Volume 8 · 269 words · 1860 Edition

an instrument for ascertaining the relative strength of men and horses. An ingenious instrument of this kind was invented in London about the middle of the last century by the celebrated mechanician Graham, and improved by Desaguliers. It was constructed of woodwork however, and was soon found to be too complicated and cumbersome to be of any general utility. A simpler instrument was that invented by Leroy of the French Academy. It consisted of a metal tube ten or twelve inches in length, placed vertically on a foot like that of a candlestick, and containing in the inside a spiral spring, having above it a graduated shank terminating in a globe.
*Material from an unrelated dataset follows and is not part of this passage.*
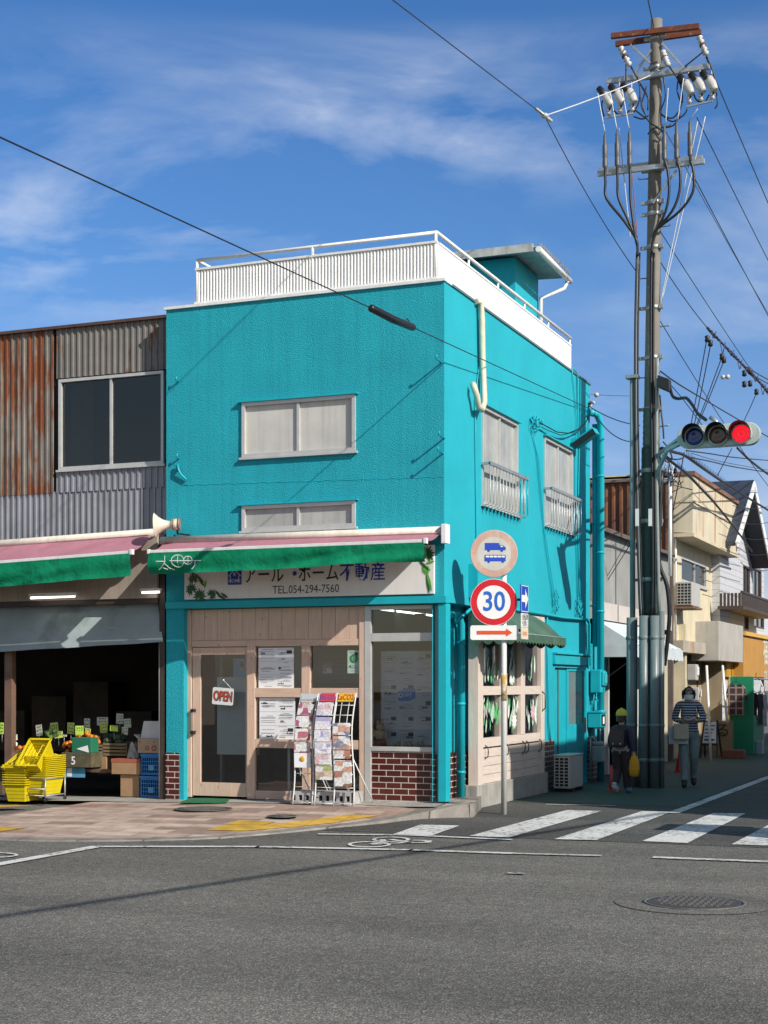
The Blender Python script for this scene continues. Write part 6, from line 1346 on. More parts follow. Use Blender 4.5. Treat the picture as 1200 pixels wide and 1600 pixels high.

This shank, together with the spring, sunk into the tube in proportion to the weight acting upon it, and thus pointed out, in degrees, the strength of the person who pressed on the ball with his hand. Simpler and more ingenious than either of these however is that of Régnier, of which a detailed description will be found in the Journal de l'Ecole Polytechnique, tom. ii.

This dynamometer, in its form and size, has a near resemblance to a common gramometer. It consists of a spring twelve inches in length, bent into the form of an ellipse; from the middle of which arises a semicircular piece of brass, having engraved upon it the different degrees that express a force of the power acting on the spring. The whole of this machine, which weighs only two pounds and a half, opposes, however, more resistance than may be necessary to determine the action of the strongest and most robust horse.